TerrorismBoko Haram leader deposed following cease-fire agreement with Nigerian government

Published 6 August 2013

Sheikh Abubakar Shekau, the leader of Nigeria’s Boko Haram, appears to have been deposed by more moderate members of the Islamic group. The change of leadership follows a cease-fire agreement between the Islamic organization and the Nigerian government, reached in talks on 25-26 June. Violence has continued however, and Boko Haram, which since 2009 has been conducting an increasingly violent campaign against the Nigerian government and Western influence in the country, may split as more radical elements decide to create a new militia.

Abubakar Shekau flanked by two Boko Haram fighters // Source: laodong.com.vn

Sheikh Abubakar Shekau, the leader of Nigeria’s Boko Haram, appears to have been deposed by more moderate members of the Islamic group.

Shekau had led the group since July 2009, when the group’s founder, Imam Mohammed Yusuf, was captured and killed by Nigerian government forces.

Under Shekau, Boko Haram has become more radical, has adopted ever-more-violent tactics, and has identified more publicly with al Qaeda.

Following talks with the Nigerian government, which began toward the end of June, and a 26 June announcement of a cease-fire, Boko Haram has reduced its campaign of violence against the government and what the group regards as corrupting Western influence in Nigeria.

The Huffington Post reports that the violence has not stopped completely, though. Responding to what Boko Haram saw as government foot-dragging in implementing the cease fire agreement, the group detonated three car bomb attacks in the northern city of Kano this week, killing at least fifteen people.

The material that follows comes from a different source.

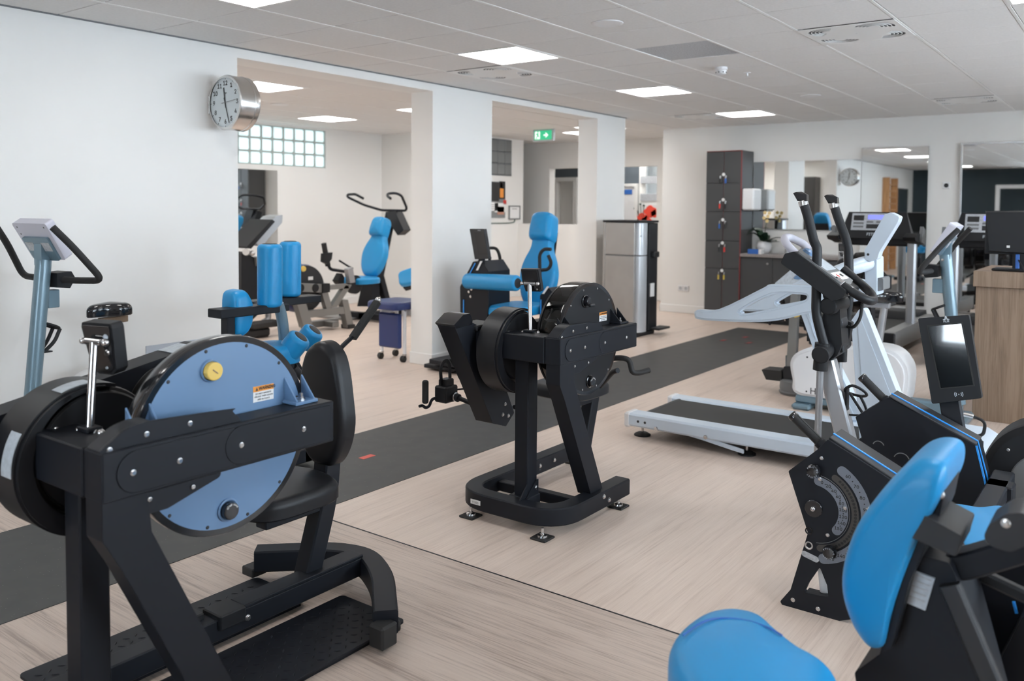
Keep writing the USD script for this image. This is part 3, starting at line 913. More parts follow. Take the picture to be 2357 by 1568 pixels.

The post-cease fire period also saw Boko Haram commit one of the more grisly attacks in its war: at the beginning of July, forty school students and a teacher were killed when Boko Haram militants attacked the Government Secondary School, a boarding school in Mamudo town in Yobe state in northeast Nigeria. The Islamists set the school dorm on fire while students, aged 10 to 15, were sleeping inside. Most of the dead were burned alive inside the dorm. The militant waited outside the dorm, and shot those who tried to escape the burning building (see “Nigerian Islamic extremists burn children alive during attack on boarding school,” HSNW, 8 July 2013).

. Abu Zamira Mohammad has been appointed new leader and has since appointed five representatives to lead peace negotiations with the Nigerian government: Abu Liman Ibrahim, Abu Zamira Mohammed, Abu Adam Maisandari, Kassim Imam Biu, and Mallam Modu Damaturu.

Boko Haram representative, Iman Liman Ibrahim, explained the decision to depose Shekau was due to the Yobe Massacre in which school children were murdered in cold-blood. “It was harsh, harsh, harsh. The beheadings, the killings, the recent deaths of students… this is not the way of the Holy Qu’ran. We could tolerate it no longer.” Liman said of Shekau’s actions.

Liman said Shekau was offered three options as leader of the group: peace deal, leave Boko Haram, or die. The fate of Shekau is unclear. A  video, recovered from a Boko Haram camp in the Sambisa Forest Reserve in northeast Nigeria raided by the military on 16 May, shows Shekau limping, perhaps an indication that he was shot.

The move to depose Shekau could lead to a deepening conflict between moderates and extremists within Boko Haram. This may result in the breakup of the group and the emergence of a more extreme splinter organization which is unlikely to accept a ceasefire and other agreements reached in the 25-26 June talks with the Nigerian government.